In Singles, the server shall first make a service, the receiver shall then make a return and thereafter server and receiver alternately shall each make a return. In Doubles, the server makes a service; the receiver makes a return; the partner of the server then makes a return; the partner of the receiver makes a return and thereafter each player in turn in that sequence makes a return.


A rally is a let:

  • If in service the ball touches the net
  • If the service is delivered when the receiving player or pair is not ready
  • If failure to make a service or a return is due to a disturbance outside the player’s control
  • If play is interrupted by the match officials
  • If the ball, after touching the receiver’s court, returns in the direction of the net; comes to rest on the receiver’s court or in Singles leaves the receiver’s court after touching it by either of its sidelines.

The Racket

The racket is the official term, though it is commonly known in Britain as a bat and in the USA as a paddle. The wooden part of the racket is referred to as the blade, which must be flat and rigid. A side of the blade, used for striking the ball, is covered with either ordinary pimpled rubber no thicker than 2mm outwards, or sandwich rubber, no thicker than 4mm outwards. The covering material is matt, bright red on one side and black on the other.

The Ball

The ball is spherical, with a diameter of 40mm and weighs 2.7g. It is made of celluloid or similar plastics material and is either white or orange, and matt.

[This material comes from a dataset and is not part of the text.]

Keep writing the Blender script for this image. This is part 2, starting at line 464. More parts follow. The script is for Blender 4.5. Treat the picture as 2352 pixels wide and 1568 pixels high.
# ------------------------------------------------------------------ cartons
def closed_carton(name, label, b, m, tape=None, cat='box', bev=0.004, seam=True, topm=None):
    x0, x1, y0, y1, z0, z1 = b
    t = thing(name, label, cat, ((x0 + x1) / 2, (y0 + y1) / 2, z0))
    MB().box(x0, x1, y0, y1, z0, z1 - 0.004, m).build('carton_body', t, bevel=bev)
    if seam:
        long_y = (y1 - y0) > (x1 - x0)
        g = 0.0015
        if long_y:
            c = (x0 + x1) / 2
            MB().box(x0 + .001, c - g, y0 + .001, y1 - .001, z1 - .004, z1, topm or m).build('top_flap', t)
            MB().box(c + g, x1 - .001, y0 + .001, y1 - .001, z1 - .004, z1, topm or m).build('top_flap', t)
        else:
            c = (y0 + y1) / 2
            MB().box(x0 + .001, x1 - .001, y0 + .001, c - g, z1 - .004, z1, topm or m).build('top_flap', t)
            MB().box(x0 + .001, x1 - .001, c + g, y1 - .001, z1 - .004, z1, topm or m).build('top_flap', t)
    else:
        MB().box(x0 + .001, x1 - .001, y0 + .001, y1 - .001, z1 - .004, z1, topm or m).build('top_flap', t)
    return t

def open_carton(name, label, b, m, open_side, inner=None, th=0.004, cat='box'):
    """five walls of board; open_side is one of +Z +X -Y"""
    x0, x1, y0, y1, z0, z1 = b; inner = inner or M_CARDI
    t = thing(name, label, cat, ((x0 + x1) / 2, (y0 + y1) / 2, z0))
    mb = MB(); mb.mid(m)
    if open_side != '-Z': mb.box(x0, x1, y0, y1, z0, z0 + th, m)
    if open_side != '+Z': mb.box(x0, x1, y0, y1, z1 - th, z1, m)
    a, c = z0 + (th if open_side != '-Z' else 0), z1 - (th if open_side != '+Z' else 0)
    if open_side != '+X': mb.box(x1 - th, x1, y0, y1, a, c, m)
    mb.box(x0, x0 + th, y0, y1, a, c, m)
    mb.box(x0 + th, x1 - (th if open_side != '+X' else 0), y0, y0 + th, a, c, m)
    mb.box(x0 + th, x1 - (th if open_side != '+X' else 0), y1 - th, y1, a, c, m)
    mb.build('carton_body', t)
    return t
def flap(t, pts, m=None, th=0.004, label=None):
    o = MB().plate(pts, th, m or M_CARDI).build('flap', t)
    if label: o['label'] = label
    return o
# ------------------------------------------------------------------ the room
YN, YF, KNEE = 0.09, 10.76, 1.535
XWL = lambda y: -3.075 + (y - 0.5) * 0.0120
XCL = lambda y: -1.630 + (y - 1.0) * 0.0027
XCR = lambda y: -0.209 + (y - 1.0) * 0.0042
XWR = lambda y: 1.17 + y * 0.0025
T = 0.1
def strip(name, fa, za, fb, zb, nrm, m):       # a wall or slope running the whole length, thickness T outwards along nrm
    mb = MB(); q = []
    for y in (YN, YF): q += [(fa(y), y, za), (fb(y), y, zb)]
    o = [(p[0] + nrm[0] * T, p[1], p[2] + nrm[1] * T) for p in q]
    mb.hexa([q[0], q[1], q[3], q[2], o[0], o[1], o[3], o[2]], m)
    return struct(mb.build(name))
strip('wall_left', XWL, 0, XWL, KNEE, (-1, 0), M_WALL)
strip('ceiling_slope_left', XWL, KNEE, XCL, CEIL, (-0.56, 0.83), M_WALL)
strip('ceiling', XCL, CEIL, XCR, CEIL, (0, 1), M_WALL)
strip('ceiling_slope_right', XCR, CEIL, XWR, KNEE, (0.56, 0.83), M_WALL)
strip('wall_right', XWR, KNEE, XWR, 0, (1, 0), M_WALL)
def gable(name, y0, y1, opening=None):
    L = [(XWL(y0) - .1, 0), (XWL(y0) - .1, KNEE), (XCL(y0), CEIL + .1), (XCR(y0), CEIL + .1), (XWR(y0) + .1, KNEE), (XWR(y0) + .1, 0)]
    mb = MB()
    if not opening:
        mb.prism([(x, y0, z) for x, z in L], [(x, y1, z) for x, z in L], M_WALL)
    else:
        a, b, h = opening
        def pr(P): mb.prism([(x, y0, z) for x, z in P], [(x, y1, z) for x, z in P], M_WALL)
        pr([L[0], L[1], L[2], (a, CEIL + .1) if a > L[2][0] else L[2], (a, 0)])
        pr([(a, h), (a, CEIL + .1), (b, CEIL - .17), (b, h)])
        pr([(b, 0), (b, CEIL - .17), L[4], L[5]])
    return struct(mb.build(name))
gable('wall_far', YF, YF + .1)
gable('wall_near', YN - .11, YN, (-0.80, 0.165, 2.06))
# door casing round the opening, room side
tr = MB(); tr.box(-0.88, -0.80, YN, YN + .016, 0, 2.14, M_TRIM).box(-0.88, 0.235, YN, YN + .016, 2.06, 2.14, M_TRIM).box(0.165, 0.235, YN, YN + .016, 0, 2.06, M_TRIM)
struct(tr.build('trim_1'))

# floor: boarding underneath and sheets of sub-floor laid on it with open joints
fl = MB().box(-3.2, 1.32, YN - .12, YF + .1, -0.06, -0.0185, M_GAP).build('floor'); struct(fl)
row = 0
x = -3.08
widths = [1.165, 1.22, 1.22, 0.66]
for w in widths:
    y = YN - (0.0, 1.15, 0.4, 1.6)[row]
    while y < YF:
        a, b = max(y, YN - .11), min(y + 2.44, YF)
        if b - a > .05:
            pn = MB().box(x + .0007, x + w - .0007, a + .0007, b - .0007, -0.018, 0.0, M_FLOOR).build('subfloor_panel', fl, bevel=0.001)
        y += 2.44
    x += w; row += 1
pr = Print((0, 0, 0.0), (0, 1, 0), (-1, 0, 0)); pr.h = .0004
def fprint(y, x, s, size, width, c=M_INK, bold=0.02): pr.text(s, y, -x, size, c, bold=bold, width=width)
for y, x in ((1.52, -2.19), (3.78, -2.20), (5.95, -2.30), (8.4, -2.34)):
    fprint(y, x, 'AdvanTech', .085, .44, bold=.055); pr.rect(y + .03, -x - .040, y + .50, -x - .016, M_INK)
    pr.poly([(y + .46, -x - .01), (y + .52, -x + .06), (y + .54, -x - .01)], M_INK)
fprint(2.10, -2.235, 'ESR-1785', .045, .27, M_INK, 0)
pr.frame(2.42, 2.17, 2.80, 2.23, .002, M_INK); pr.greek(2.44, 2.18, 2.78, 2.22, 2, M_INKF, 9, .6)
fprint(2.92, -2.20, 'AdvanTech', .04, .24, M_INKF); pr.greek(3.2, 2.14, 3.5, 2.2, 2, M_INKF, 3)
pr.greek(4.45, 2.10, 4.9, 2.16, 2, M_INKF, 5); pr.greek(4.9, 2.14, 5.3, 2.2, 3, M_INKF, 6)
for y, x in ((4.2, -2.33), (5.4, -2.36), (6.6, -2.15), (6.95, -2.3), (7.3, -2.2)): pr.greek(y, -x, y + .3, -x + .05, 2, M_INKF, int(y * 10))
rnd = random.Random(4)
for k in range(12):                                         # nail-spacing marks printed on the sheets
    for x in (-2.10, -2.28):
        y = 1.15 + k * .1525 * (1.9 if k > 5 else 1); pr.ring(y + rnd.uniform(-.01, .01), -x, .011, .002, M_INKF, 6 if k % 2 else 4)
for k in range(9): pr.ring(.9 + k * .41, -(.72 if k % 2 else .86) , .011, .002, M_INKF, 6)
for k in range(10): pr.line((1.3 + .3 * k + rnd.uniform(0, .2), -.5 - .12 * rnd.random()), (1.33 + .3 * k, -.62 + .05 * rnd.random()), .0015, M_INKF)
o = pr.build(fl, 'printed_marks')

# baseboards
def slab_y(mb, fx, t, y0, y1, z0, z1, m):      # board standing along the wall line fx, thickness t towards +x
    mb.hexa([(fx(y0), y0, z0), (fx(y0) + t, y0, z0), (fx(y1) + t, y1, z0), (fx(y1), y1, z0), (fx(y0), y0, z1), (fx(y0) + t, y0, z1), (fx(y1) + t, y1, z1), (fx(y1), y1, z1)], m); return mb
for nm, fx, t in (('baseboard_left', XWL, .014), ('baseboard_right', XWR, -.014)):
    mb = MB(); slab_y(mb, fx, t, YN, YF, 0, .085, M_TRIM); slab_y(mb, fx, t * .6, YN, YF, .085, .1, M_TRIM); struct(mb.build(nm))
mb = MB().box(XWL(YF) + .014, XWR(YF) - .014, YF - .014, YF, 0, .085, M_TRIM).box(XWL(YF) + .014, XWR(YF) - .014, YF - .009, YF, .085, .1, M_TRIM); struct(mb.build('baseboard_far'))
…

Players wear a short-sleeved or sleeveless shirt and shorts or skirt. Tracksuits are not permitted except with the permission of the referee. The uniform, other than the sleeves and collar of a shirt, must be a different colour to the ball in use. In Doubles both players must wear identical uniforms.

Sport Jargon

Shakehands: Style of grip favoured by European players.

Penhold: Style of grip popular in Asia, whereby the racket is held as if holding a pen.

Time-out: During matches a player can call a one-minute break at their own discretion.

Chop: a defensive shot that carries a huge amount of backspin.

Loop– an offensive shot that carries a tremendous amount of topspin.